流れをくまなかったのが浄土真宗、日蓮宗。
戒名とは言わず法名と言う。
。。。。。。
明治政府は神仏一緒だった昔からの流れを変えた。神社と寺を離し、神社の方を優遇した。天皇の直接統治型に変えるため。→尊仏毀釈の流れが生まれた。
。。。。
昔から作られてきたこれらの制度が今の日本人の生き方に合わなくなってきている。
⚫︎寺と離れ、檀家をやめる動き
⚫︎子孫が少なく、墓を管理する人がいないので、墓を持たない動き
(さらに進むと合葬さえせず、骨を火葬場で処分してもらう動きも考えられる。関東はまだ難しいらしい)
Posted by ブクログ
自分が死んだときに、葬式も墓もいらないと思っていたので、すべてに同意。世の中の流れもそのような方向に向かいつつあるという点は、あまり意識してなかったので意外な事実だった。
Posted by ブクログ
宗教の変化、時代ごとの生活の変化に合わせて、進化してきた葬式。
また現代ではビジネスとしての側面も強くあるけれど、宗教的な意味合いも合わせ持つので疎かにしにくいという心理も働く、葬儀関連の諸々。
親が死んだ時、簡素な葬儀にした事に、後ろめたさを感じたりもしたけれど、やっぱり間違ってなかったと思えた。
しきたりにこだわり、形式だけの葬式にずっと疑問を抱いていた。

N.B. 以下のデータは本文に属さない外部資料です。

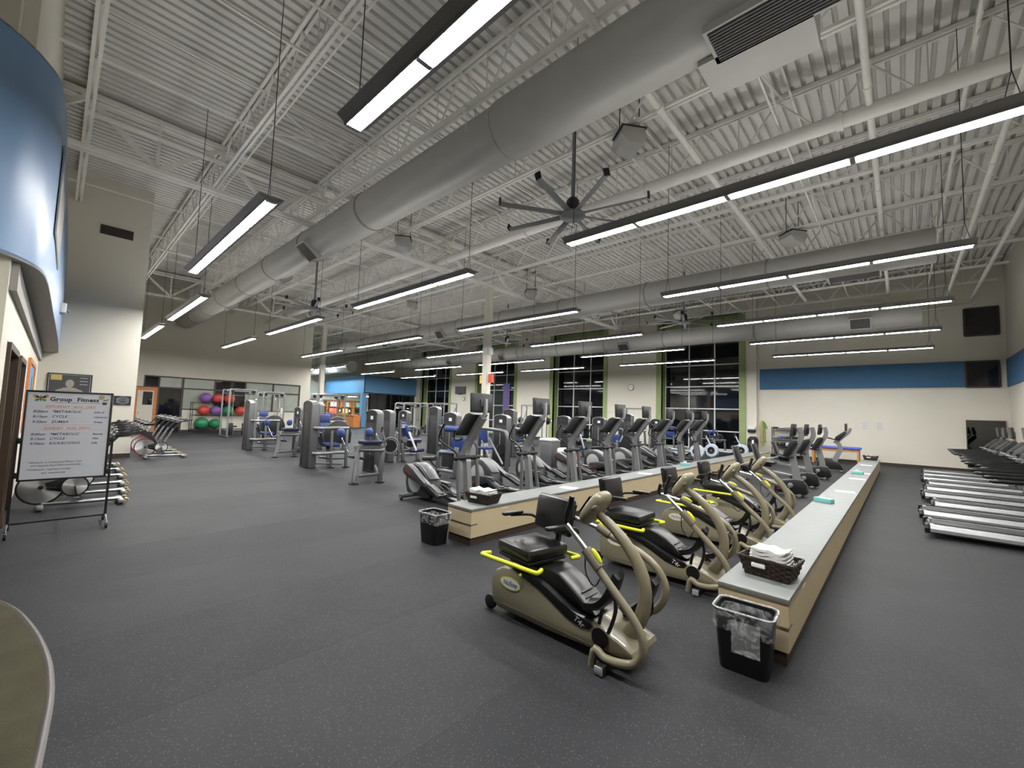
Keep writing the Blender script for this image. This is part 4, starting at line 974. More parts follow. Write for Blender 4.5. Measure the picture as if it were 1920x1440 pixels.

司会の人の悲しそうな話し方にも白々しさを感じていた。
仏教徒でもないのに戒名つけられるより、生まれてからずっと使ってきた名前でいい。
近場ならまだしも遠い場所まで墓参りも面倒。
こんな風に考える私でも、大切な人の死は寂しいし、本棚の隅に置いた親の写真を見るたびに、心で話しかけたりしている。弔いは気持ちなんだと思う。
Posted by ブクログ
時代の流れといってしまえばそれまでだが、経済が悪化して人付き合いも縮小したら葬式の意味はかなりなくなると思う。必然。前は友人が「親戚の○回忌に参加する」と聞くと日本伝統のイベントっぽくて憧れたものだが、そのうちそういうのも珍しくなるのだろう。
Posted by ブクログ
簡素化、消滅へと進む葬式のこれまでとこれからについてエッセイのような感じで解説。
今のような仏教式の葬式の原型は曹洞宗の葬式で、それは儒教の影響を受け、教団を経済的に支えるというビジネス的な背景のあるものだったということなど、葬式についてこれまで知らなかった知識や最近の流れをいろいろ知ることができた。
個人的には、高額な戒名や故人と直接関係のない人を大勢呼ぶような大規模な葬式はいかがなものかとは思うが、遺族として気持ちを整理する、故人との別れの場として、従来の仏教式の葬式も悪くないと思っているので、葬式消滅に向かう流れには、一抹の寂しさを感じる。